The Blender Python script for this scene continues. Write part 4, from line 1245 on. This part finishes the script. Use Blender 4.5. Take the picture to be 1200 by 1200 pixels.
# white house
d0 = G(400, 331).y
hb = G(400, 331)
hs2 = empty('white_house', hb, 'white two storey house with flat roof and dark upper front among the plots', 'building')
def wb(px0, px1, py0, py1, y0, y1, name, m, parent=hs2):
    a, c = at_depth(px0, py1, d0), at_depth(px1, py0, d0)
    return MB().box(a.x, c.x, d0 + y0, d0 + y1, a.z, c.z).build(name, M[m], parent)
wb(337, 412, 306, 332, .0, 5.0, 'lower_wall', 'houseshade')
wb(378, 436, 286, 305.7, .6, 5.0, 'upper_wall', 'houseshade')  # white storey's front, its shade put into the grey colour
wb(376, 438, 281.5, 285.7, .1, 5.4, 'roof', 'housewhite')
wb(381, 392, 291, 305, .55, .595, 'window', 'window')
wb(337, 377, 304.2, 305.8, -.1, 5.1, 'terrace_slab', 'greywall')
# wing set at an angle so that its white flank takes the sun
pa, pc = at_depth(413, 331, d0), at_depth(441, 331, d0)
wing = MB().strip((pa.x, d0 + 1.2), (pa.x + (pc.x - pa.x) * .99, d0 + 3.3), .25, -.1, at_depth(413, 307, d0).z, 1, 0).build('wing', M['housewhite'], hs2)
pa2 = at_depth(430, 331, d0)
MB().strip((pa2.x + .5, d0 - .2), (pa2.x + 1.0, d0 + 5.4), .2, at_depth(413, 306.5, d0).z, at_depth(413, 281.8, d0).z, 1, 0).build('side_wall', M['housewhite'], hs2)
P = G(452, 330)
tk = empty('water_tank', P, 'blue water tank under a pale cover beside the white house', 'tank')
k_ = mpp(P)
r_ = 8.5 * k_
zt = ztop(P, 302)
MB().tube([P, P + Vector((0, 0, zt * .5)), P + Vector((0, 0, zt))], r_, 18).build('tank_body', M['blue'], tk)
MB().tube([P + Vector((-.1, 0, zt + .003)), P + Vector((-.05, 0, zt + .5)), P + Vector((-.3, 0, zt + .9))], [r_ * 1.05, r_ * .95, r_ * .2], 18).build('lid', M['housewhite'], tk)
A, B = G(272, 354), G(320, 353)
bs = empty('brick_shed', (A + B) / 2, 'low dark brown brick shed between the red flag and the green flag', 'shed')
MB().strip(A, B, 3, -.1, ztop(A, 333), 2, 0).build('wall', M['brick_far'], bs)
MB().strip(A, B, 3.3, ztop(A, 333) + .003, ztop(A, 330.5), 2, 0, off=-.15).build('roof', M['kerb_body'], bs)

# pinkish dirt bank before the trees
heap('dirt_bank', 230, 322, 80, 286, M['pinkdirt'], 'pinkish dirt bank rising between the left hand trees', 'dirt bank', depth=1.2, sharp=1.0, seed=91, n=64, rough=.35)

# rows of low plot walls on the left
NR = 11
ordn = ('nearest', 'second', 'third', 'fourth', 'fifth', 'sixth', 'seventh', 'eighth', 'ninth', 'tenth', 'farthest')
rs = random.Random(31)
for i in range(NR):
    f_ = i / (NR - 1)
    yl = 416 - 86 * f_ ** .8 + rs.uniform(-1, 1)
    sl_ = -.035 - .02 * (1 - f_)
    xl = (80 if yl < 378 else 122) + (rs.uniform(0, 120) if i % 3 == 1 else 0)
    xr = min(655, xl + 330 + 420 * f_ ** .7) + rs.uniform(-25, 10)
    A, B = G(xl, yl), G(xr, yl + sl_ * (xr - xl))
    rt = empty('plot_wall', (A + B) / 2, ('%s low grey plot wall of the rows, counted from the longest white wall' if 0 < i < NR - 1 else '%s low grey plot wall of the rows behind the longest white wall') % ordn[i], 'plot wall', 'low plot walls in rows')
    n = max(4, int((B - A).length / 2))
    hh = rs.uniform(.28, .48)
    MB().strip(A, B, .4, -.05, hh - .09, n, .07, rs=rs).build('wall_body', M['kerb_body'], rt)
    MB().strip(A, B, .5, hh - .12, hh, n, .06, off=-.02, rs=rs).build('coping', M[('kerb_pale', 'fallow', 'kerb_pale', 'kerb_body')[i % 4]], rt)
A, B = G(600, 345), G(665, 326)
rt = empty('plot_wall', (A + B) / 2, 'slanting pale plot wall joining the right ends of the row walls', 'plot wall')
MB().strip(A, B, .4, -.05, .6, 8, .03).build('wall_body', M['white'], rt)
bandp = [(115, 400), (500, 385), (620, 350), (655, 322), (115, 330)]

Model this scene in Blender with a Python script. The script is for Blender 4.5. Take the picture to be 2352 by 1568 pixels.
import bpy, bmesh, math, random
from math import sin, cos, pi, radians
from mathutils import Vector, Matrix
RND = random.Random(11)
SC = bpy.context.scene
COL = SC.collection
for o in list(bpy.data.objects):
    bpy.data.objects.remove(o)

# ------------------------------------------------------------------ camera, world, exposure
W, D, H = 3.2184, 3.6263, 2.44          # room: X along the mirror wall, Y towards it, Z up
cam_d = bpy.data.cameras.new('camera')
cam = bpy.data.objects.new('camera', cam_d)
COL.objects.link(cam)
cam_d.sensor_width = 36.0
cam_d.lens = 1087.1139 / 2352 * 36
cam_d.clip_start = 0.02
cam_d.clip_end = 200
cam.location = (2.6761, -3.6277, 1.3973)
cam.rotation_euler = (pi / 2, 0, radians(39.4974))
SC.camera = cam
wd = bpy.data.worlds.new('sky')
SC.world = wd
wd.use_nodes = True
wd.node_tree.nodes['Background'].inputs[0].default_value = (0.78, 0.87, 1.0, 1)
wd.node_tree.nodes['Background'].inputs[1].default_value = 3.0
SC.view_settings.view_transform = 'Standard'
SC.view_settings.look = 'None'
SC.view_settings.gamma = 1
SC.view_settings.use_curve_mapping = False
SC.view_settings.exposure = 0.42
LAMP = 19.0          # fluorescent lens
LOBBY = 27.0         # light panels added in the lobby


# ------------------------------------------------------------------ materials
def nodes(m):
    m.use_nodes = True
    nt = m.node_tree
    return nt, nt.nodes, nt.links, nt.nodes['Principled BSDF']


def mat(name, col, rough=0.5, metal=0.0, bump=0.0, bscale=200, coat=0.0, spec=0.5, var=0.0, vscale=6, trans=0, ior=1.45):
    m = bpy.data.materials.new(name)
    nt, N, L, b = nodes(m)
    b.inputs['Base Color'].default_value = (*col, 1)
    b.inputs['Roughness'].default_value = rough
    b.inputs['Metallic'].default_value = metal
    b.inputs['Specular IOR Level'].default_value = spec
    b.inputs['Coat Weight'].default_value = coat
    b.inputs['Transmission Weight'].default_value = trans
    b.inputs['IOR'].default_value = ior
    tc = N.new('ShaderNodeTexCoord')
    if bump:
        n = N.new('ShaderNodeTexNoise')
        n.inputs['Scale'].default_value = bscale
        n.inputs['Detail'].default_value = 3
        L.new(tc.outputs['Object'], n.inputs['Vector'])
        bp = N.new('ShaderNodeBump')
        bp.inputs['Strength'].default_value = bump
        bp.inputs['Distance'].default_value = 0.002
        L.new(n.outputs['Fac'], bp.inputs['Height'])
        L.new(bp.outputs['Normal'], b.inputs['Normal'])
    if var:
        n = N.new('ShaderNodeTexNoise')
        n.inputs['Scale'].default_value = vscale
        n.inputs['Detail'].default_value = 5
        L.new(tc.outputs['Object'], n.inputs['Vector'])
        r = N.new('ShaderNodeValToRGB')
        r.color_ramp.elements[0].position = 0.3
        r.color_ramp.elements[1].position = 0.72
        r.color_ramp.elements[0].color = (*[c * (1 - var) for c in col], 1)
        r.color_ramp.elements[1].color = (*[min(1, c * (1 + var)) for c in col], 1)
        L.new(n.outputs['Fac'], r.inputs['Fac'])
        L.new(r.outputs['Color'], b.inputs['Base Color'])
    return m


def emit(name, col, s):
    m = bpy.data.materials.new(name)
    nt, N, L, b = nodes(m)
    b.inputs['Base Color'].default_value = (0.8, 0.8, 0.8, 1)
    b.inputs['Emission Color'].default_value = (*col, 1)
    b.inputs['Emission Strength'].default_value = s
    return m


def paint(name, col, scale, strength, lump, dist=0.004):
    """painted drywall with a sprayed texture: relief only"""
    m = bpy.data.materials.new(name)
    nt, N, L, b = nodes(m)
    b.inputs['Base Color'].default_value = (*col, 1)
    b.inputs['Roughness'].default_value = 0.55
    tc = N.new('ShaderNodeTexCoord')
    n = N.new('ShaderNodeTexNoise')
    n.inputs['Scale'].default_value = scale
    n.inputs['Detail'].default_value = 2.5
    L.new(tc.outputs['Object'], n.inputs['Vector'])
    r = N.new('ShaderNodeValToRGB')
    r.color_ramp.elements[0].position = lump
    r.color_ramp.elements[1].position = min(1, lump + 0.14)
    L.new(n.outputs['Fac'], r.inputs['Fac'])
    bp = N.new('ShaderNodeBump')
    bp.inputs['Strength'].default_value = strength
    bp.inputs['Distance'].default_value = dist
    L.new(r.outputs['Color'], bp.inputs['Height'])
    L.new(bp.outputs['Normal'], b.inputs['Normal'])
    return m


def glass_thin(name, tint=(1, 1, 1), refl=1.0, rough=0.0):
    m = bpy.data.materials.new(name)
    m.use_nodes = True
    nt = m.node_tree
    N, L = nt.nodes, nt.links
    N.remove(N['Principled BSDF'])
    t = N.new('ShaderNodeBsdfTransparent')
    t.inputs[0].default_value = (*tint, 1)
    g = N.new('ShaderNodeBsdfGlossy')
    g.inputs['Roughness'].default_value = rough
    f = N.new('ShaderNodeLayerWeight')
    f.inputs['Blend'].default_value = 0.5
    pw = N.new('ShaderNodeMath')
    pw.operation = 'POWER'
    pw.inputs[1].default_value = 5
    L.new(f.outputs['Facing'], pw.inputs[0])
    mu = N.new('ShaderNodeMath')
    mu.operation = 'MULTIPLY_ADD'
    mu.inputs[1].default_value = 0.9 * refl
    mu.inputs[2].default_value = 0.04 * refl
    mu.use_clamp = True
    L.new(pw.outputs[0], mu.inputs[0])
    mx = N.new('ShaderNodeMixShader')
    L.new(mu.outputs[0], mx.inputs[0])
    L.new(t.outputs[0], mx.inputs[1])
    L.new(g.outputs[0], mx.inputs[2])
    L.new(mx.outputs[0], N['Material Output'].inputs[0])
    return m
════
> _What is asked_:
Read through the entries and copy every line that includes "picture".

> _Reply_:
The Blender Python script for this scene continues. Write part 4, from line 1245 on. This part finishes the script. Use Blender 4.5. Take the picture to be 1200 by 1200 pixels.
Model this scene in Blender with a Python script. The script is for Blender 4.5. Take the picture to be 2352 by 1568 pixels.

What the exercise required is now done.